Piracy, filesharing, killing industry, yadda yadda…

I’ve been thinking about ‘piracy’, filesharing and the like a lot recently as I approach starting my own indie games company. Obviously it’s a concern for any media business as to how your game/ebook/movie/music is being distributed, and naturally you will want to get the biggest return on your effort that you can. But for a long time I haven’t been convinced with the pro-ip groups’ arguments.

The central pillar of all their arguments is that every illegal download is a lost sale. Where that originates from I don’t know and I’ve always considered it bogus.

Well now the details of the actual data the pro-ip groups use and how they came up with their financial figures have been picked apart by the US Government Accountability Office. Full article with link to US Government report: http://arstechnica.com/tech-policy/news/2010/04/us-government-finally-admits-most-piracy-estimates-are-bogus.ars

For my part, my thoughts are thus:

There are a large group of people who essentially live on the filesharing networks, leeching and seeding stuff all the time. They are not doing it out of some great internet pirate mission to stick it to big business, they do it because that’s the new distribution medium for anything digital. It isn’t the fact that this content is free that drives them to share, it’s that they love sharing as a form of communicating ideas to others both in their original forms and as mashups and so on, and this mechanism has been shaped organically by filesharing programs, the internet and the users. Many younger generation users of the internet consider it perfectly natural to freely download gigabytes of music and games as the mechanism is already there and they have an ingrained hunger to consume media. The two fit together perfectly. So, these ‘natural sharers’ were never going to buy your game/music/movie in the first place, they do it because that’s simply how digital media is distributed now.

Of course looking at this as an old-school media businessman or someone uninitiated to this new world, the natural thought is “Well, how are you supposed to make money if everything you do is available for free?”. Simple answer is “You are looking at it the wrong way!” Filesharing isn’t theft of property in any sense, it’s a potentially massive and free-to-use marketing tool! One torrent of your game isn’t a lost sale, in the same way that 10 leeches of that torrent isn’t 10 lost sales. Think of it instead as a self-perpetuating digital flyer. Worthless by itself, the more it spreads, the more word gets around that this is something good that is to be shared, the more ‘flyers’ get distributed. With little effort you now have a new audience, who will communicate to all their friends how good this thing is.

Now this means that by trying to crack down on all filesharing by wrongly labelling them as criminals, trying to restrict your content with DRM and suchlike you are actively and deliberately cutting out (not to mention alienating) a potentially massive audience. If just 1% of all those that download a copy of your game think it’s good enough, then that’s 1% of an audience you would never have had if the torrent didn’t exist.
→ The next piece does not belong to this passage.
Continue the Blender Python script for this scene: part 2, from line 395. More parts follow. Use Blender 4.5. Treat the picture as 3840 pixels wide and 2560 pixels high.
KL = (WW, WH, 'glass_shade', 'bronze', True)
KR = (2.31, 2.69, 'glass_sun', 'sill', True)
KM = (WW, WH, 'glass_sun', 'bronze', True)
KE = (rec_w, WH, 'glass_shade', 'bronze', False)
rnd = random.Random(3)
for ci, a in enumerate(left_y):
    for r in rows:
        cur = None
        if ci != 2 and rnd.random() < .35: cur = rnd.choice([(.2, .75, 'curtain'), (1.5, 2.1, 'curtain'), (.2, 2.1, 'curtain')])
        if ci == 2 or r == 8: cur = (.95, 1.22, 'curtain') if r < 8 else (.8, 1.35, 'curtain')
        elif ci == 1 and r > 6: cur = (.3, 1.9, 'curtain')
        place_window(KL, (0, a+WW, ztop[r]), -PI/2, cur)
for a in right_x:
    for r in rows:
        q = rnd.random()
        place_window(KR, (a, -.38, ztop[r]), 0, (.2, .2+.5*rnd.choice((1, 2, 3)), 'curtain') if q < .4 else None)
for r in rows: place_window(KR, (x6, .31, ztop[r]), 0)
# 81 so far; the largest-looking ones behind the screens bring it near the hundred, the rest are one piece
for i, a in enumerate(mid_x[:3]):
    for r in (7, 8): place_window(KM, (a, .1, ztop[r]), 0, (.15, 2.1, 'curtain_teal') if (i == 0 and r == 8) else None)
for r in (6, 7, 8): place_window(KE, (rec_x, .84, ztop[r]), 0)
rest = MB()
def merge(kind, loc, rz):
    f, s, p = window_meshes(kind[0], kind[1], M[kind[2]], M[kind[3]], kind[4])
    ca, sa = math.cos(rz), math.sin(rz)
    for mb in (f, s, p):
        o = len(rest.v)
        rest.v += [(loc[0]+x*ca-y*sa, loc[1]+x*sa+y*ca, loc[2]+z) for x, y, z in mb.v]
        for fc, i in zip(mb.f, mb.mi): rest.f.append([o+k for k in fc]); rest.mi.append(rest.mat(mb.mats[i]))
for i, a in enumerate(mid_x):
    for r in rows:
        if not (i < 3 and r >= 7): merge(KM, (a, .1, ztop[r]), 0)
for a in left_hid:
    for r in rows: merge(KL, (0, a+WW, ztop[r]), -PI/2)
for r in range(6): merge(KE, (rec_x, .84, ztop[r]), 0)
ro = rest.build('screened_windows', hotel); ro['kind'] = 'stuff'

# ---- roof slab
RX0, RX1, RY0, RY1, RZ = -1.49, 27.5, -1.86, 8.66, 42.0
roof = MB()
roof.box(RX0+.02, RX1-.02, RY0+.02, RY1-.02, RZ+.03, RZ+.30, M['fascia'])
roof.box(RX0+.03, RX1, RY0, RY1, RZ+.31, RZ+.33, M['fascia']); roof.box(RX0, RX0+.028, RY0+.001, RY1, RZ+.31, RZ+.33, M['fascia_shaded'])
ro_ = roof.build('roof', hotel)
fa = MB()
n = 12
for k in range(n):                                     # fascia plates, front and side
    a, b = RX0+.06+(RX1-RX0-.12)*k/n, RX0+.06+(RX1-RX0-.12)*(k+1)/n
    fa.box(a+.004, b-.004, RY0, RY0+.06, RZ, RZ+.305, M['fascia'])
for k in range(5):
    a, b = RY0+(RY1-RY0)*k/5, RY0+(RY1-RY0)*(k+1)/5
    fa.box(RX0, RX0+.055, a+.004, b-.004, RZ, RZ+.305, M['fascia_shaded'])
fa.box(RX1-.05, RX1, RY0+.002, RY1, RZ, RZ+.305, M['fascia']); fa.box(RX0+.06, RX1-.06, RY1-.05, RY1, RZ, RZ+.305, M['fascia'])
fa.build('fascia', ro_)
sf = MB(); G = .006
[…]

And the other 99% will not have “cannibalised” sales, since they were never going to buy anyway, but are instead actively helping seed your game to a bigger audience.

So as far as I see it: higher torrent ranking DOES NOT EQUAL more lost sales. Higher torrent ranking EQUALS bigger customer pool for your 1% conversion.

Oh, but of course this only works if your content is worth talking about in the first place. Don’t dump out shit then blame filesharing for poor sales. It didn’t sell because it was shit, full stop.